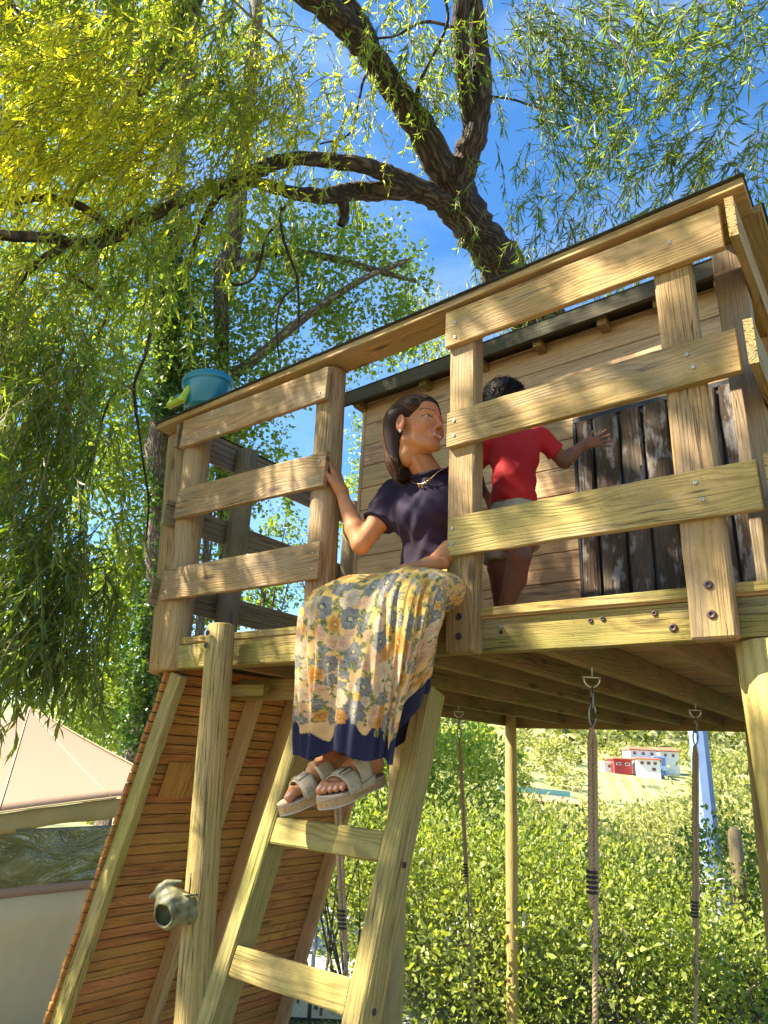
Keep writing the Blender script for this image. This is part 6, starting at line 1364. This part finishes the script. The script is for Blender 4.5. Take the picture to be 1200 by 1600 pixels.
v_, f_ = hand(bp_['wl'], (0, .6, -.7), (1, 0, 0), (0, 1, 0), scale=.66, h=.004); ps.append((v_, f_, np.tile(SB, (len(v_), 1))))
Vb, Fb = join_vf([(p[0], p[1]) for p in ps]); part('body', mesh_np('body', Vb, Fb, M_SKIN, True, np.concatenate([p[2] for p in ps])), boy)
Q = SDF(.02); Q.ell(bp_['hd'] + [-.005, -.002, .028], (.092, .096, .086)).ell(bp_['hd'] + [-.01, -.045, -.02], (.076, .055, .062)); Q.ell(bp_['hd'] + [.04, .10, -.03], (.07, .06, .075), .02, '-')
hv_, hf_ = Q.mesh(bp_['hd'] - .14, bp_['hd'] + .14, .004, lambda G: .0035 * np.sin(G[:, 0] * 240 + 2 * np.sin(G[:, 2] * 90)) * np.sin(G[:, 2] * 210 + G[:, 1] * 60) * np.sin(G[:, 1] * 230))
bh = part('hair', mesh_np('hair', hv_, hf_, M_HAIR, True, np.tile((0.012, 0.008, 0.007), (len(hv_), 1))), boy)
sv = []
for q in range(900):
    d = rsd.normal(size=3); d /= np.linalg.norm(d); c0 = bp_['hd'] + [-.005, -.004, .022]; p0 = c0 + d * [.092, .096, .084]
    if p0[2] < bp_['hd'][2] - .05 or (d[1] > .45 and d[2] < .3): continue
    tg_ = np.cross(d, rsd.normal(size=3)); p1 = p0 + d * .008 + tg_ * .009; p2 = p0 + d * .010 + tg_ * .020
    sv.append(tube_vf([p0, p1, p2], [.0016, .0012, .0005], 3, False))
Vs, Fs = join_vf(sv); part('loose_strands', mesh_np('loose_strands', Vs, Fs, M_HAIR, True, np.tile((0.015, 0.009, 0.008), (len(Vs), 1))), bh, None, None, 'stuff')
Q = SDF(.03); Q.ell(bp_['ch'], (.120, .090, .12)).cap(bp_['ch'], bp_['pe'] + [0, 0, .06], .095, .098).cap(bp_['ch'] + [0, 0, .05], bp_['nk'] + [0, 0, -.01], .052, .045).cap(bp_['sl'], bp_['sr'], .047, .047)
sr2 = bp_['sr'] * .35 + bp_['er'] * .65; Q.cap(bp_['sr'], sr2, .046, .050, .02); sl2 = bp_['sl'] * .35 + bp_['el'] * .65; Q.cap(bp_['sl'], sl2, .046, .050, .02); Q.box((-1.24, 2.46, 2.37), (.3, .3, .16), .005, None, .006, '-')
ax2 = (bp_['er'] - bp_['sr']); ax2 /= np.linalg.norm(ax2)
def tee_n(G): d = (G - sr2) @ ax2; nr = np.linalg.norm(G - sr2, axis=1) < .09; return .006 * np.abs(np.sin(G[:, 0] * 20 - G[:, 2] * 27 + 2 * np.sin(G[:, 0] * 19 + G[:, 2] * 8))) ** .6 + .003 * np.sin(G[:, 0] * 45 + G[:, 2] * 38) * np.cos(G[:, 2] * 25 - G[:, 0] * 30) + .002 * np.sin((G[:, 2] + G[:, 0]) * 70) + np.where(nr & (d > 0), 10 * d, 0)
v_, f_ = Q.mesh((-1.52, 2.28, 2.5), (-.98, 2.72, 3.02), .0065, tee_n)
part('t_shirt', mesh_np('t_shirt', v_, f_, plain('red_jersey', (0.46, 0.008, 0.012), .8, var=.05, scale=8, bump=.05), True), boy)
Q = SDF(.02); Q.ell(bp_['pe'] + [0, 0, .0], (.104, .092, .09)).cap(bp_['hr'], bp_['hr'] * .15 + bp_['kr'] * .85, .072, .070).cap(bp_['hl'], bp_['hl'] * .15 + bp_['kl'] * .85, .072, .068)
v_, f_ = Q.mesh((-1.46, 2.28, 2.23), (-1.05, 2.66, 2.62), .007, lambda G: .002 * np.sin(G[:, 0] * 60 + G[:, 2] * 50) + np.where(G[:, 2] < 2.315 + .1 * (G[:, 0] + 1.2), 1.0, 0)); part('shorts', mesh_np('shorts', v_, f_, plain('beige_cotton', (0.42, 0.34, 0.25), .85, var=.12, scale=14), True), boy)
# ---------------------------------------------------------------- swing ropes under the deck
M_ROPE = plain('tan_rope', (0.40, 0.28, 0.15), .9, var=.25, scale=150, bump=.4)
def twisted(P, r, pitch=0.045, n=3):
    P = np.asarray(P, float); d = np.concatenate([[0], np.cumsum(np.linalg.norm(np.diff(P, axis=0), axis=1))]); m = max(12, int(d[-1] / 0.008)); t = np.linspace(0, d[-1], m)
    Q = np.stack([np.interp(t, d, P[:, q]) for q in range(3)], 1); T = np.gradient(Q, axis=0); T /= np.linalg.norm(T, axis=1)[:, None]
    a = np.cross(T, [1.0, .3, 0]); a /= np.linalg.norm(a, axis=1)[:, None]; b = np.cross(T, a); L = []
    for k in range(n):
        ph = 2 * np.pi * (t / pitch + k / n); L.append(tube_vf(Q + (a * np.cos(ph)[:, None] + b * np.sin(ph)[:, None]) * r * .5, np.full(m, r * .56), 6, False))
    return join_vf(L)
def ring(c, u, v, ru, rv, r, mat, name, par, n=16, arc=(0, 2 * math.pi)):
    c, u, v = Vector(c), Vector(u), Vector(v); P = [tuple(c + u * ru * math.cos(t) + v * rv * math.sin(t)) for t in np.linspace(arc[0], arc[1], n)]
    return tube(name, P, r, mat, par, 7)
def swing(label, top, bot, r, tie, knot, tight, rod=True):
    top, bot = Vector(top), Vector(bot); t = thing('swing_rope', label, 'swing rope', top, 'swing ropes hanging from the joists'); d = (bot - top).normalized()
    U = Vector((.787, .617, 0))
    rg = ring(top + Vector((0, 0, -.035)), U, (0, 0, 1), .030, .035, .0045, M_STEEL, 'bracket', t, 14, (math.pi, 2 * math.pi)); tube('bracket_bar', [tuple(top + U * s * .036 + Vector((0, 0, -.033))) for s in (-1, 0, 1)], .0040, M_STEEL, rg, 7)
    tube('bracket_rod', [tuple(top + U * .012 + Vector((0, -.023, -.033))), tuple(top + U * .012 + Vector((0, -.024, .10)))], .0035, M_STEEL, rg, 6)
    p = top + Vector((0, 0, -.072)); V2 = Vector((-.617, .787, 0))
    for k in range(2 if tight else 1):
        ring(p + d * (.038 + k * .062), V2 if k % 2 == 0 else U, d, .013, .040, .0042, M_CHAIN, 'chain_link', t); 
    p = p + d * (.145 if tight else .085); e = p + d * 0
    L = (bot - p).length; q1 = p + d * L * tie; q2 = p + d * L * knot; g = U * r * .95
    V, F = twisted([tuple(p - g * .3), tuple(p + g * -1.0 + d * .05), tuple(q1 - g * .95), tuple(q1 - g * .95 + d * .08)], r); V2_, F2_ = twisted([tuple(p - g * .3), tuple(p + g * .9 + d * .05), tuple(q1 + g * .9), tuple(q2 + g * .3), tuple(bot)], r)
    Vr, Fr = join_vf([(V, F), (V2_, F2_)]); rope = part('rope', mesh_np('rope', Vr, Fr, M_ROPE, True), t)
    for k in range(5):
        c = q1 + d * (k * .016 - .03) - g * .55; ring(c, U, V2, r * 1.75 if tight else r * 1.6, r * 1.3, .0048, M_BLACK, 'cable_tie', rope, 12)
    ring(q2 + d * -.02, U, d, .015, .024, .004, M_CHAIN, 'clamp', rope, 14); ring(q2 + d * .025, V2, d, .013, .02, .004, M_CHAIN, 'clamp', rope, 14)
    return t
swing('thick swing rope in the middle with a steel bracket and black ties', (-.99, 2.60, 1.868), (-1.055, 2.60, .45), .0100, .43, .575, True)
swing('doubled swing rope nearest the blue pole', (-.99, 4.09, 1.868), (-1.16, 4.09, .15), .0095, .52, .68, True, False)
swing('thin swing rope left of the slender rear post', (-2.55, 4.2, 1.868), (-2.405, 4.2, -.05), .0075, .46, .56, True, False)
swing('swing rope seen through the ladder rungs', (-2.30, 2.60, 1.868), (-2.07, 2.60, .45), .0095, .67, .80, True, False)

# ---------------------------------------------------------------- teal toy bucket on the railing cap
TE = plain('teal_plastic', (0.004, 0.16, 0.24), .30, var=.06, scale=4, bump=0, spec=.6); LI = plain('lime_plastic', (0.30, 0.40, 0.015), .35, var=.08, scale=5, bump=0, spec=.6)
bk = thing('toy_bucket', 'teal plastic toy bucket with lime green handle on the left end of the railing cap', 'toy bucket', (-2.95, 2.06, 3.30))
BC = np.array((-2.935, 2.055, 3.296)); n = 40
def rings(prof, name, mat, par, sx=1.0, sy=.78, wob=0.0):
    V = []
    for (r, z) in prof:
        for i in range(n):
            a = 2 * math.pi * i / n; q = 1 + wob * math.cos(2 * a); V.append(BC + (r * sx * q * math.cos(a), r * sy * q * math.sin(a), z))
    F = [(j * n + i, j * n + (i + 1) % n, (j + 1) * n + (i + 1) % n, (j + 1) * n + i) for j in range(len(prof) - 1) for i in range(n)] + [tuple(range(n))[::-1], tuple(range((len(prof) - 1) * n, len(prof) * n))]
    return part(name, mesh_np(name, V, F, mat, True), par)
rings([(.118, .0), (.124, .004), (.150, .135), (.152, .140), (.161, .142), (.163, .150), (.1635, .176), (.160, .182), (.150, .182), (.147, .150), (.12, .02)], 'tub', TE, bk)
V, F = SDF(.01).ell(BC + (-.055, -.01, .176), (.062, .055, .030)).ell(BC + (.060, .0, .182), (.068, .060, .028)).mesh(BC + (-.14, -.09, .13), BC + (.15, .09, .23), .004); part('lid', mesh_np('lid', V, F, LI, True), bk)
fy = -.118
s_ = SDF(.012).cap(BC + (-.150, fy, .012), BC + (-.150, fy + .006, .060), .017, .015).cap(BC + (-.150, fy, .014), BC + (-.035, fy - .006, .014), .019, .021).cap(BC + (-.035, fy - .006, .014), BC + (-.015, fy + .012, .088), .022, .018).ell(BC + (-.09, fy, .02), (.055, .014, .022))
V, F = s_.mesh(BC + (-.19, -.16, -.002), BC + (.03, -.07, .13), .0035); part('handle', mesh_np('handle', V, F, LI, True), bk)
V, F = SDF(.01).ell(BC + (-.095, -.095, .055), (.034, .028, .026)).mesh(BC + (-.15, -.14, .0), BC + (-.04, -.05, .1), .0035); pv = part('pivot', mesh_np('pivot', V, F, TE, True), bk)

# ---------------------------------------------------------------- ceramic pot shaped like a bird on the front post
PC = np.array((-2.385, 1.868, .935)); CE = plain('mottled_glaze', (0.085, 0.08, 0.028), .5, var=.6, scale=22, bump=.3, col2=(0.19, 0.175, 0.08), coat=.0)
pot = thing('ceramic_pot', 'green glazed ceramic bird pot with an open mouth fixed to the round front post', 'ceramic pot', PC)
toC = np.array((.80, -.60, -.0)) ; toC = toC / np.linalg.norm(toC); mo = np.array((.38, -.88, -.16)); mo /= np.linalg.norm(mo)
lf = -np.array((.787, .617, 0))
s_ = SDF(.02).ell(PC, (.062, .060, .072)).cap(PC + (0, 0, .03) + lf * .01, PC + lf * .038 + (0, 0, .062), .034, .026).cap(PC + lf * .045 + (0, 0, .055), PC + lf * .085 + (0, 0, .030), .022, .005, .012)
s_.cap(PC + lf * .03 + (0, 0, .082), PC - lf * .025 + (0, 0, .088), .013, .008, .008).ell(PC - lf * .062 + (0, 0, .035), (.026, .026, .012), .012).cap(PC - lf * .035 - mo * .01, PC - lf * .05 + (0, .03, -.02), .05, .04, .02)
s_.cap(PC + lf * .008 + mo * .03 + (0, 0, -.012), PC + lf * .008 + mo * .09 + (0, 0, -.012), .036, .046, .008, '-'); s_.ell(PC + lf * .006 + (0, 0, -.008), (.044, .044, .052), .006, '-')
V, F = s_.mesh(PC - .13, PC + .13, .0035, lambda G: .0012 * np.sin(G[:, 0] * 120) * np.sin(G[:, 2] * 140)); part('bird_body', mesh_np('bird_body', V, F, CE, True), pot)
ring(PC - lf * .062 + (0, 0, .050), (.787, .617, 0), (-.617, .787, 0), .026, .022, .004, CE, 'rim', pot, 18)
tube('hanger', [tuple(PC - lf * .058 + (0, .0, .12)), tuple(PC - lf * .062 + (0, 0, .08)), tuple(PC - lf * .062 + (0, 0, .046))], .003, M_BOLT, pot, 6)

# a twig of willow hanging in front of the cabin wall
rs = np.random.RandomState(5)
+++
▶ **What the exercise asks**
Identify which lines contain the word "part" and copy each one.

▶ **Task response**
Keep writing the Blender script for this image. This is part 6, starting at line 1364. This part finishes the script. The script is for Blender 4.5. Take the picture to be 1200 by 1600 pixels.
Vb, Fb = join_vf([(p[0], p[1]) for p in ps]); part('body', mesh_np('body', Vb, Fb, M_SKIN, True, np.concatenate([p[2] for p in ps])), boy)
bh = part('hair', mesh_np('hair', hv_, hf_, M_HAIR, True, np.tile((0.012, 0.008, 0.007), (len(hv_), 1))), boy)
Vs, Fs = join_vf(sv); part('loose_strands', mesh_np('loose_strands', Vs, Fs, M_HAIR, True, np.tile((0.015, 0.009, 0.008), (len(Vs), 1))), bh, None, None, 'stuff')
part('t_shirt', mesh_np('t_shirt', v_, f_, plain('red_jersey', (0.46, 0.008, 0.012), .8, var=.05, scale=8, bump=.05), True), boy)
v_, f_ = Q.mesh((-1.46, 2.28, 2.23), (-1.05, 2.66, 2.62), .007, lambda G: .002 * np.sin(G[:, 0] * 60 + G[:, 2] * 50) + np.where(G[:, 2] < 2.315 + .1 * (G[:, 0] + 1.2), 1.0, 0)); part('shorts', mesh_np('shorts', v_, f_, plain('beige_cotton', (0.42, 0.34, 0.25), .85, var=.12, scale=14), True), boy)
    Vr, Fr = join_vf([(V, F), (V2_, F2_)]); rope = part('rope', mesh_np('rope', Vr, Fr, M_ROPE, True), t)
    return part(name, mesh_np(name, V, F, mat, True), par)
V, F = SDF(.01).ell(BC + (-.055, -.01, .176), (.062, .055, .030)).ell(BC + (.060, .0, .182), (.068, .060, .028)).mesh(BC + (-.14, -.09, .13), BC + (.15, .09, .23), .004); part('lid', mesh_np('lid', V, F, LI, True), bk)
V, F = s_.mesh(BC + (-.19, -.16, -.002), BC + (.03, -.07, .13), .0035); part('handle', mesh_np('handle', V, F, LI, True), bk)
V, F = SDF(.01).ell(BC + (-.095, -.095, .055), (.034, .028, .026)).mesh(BC + (-.15, -.14, .0), BC + (-.04, -.05, .1), .0035); pv = part('pivot', mesh_np('pivot', V, F, TE, True), bk)
V, F = s_.mesh(PC - .13, PC + .13, .0035, lambda G: .0012 * np.sin(G[:, 0] * 120) * np.sin(G[:, 2] * 140)); part('bird_body', mesh_np('bird_body', V, F, CE, True), pot)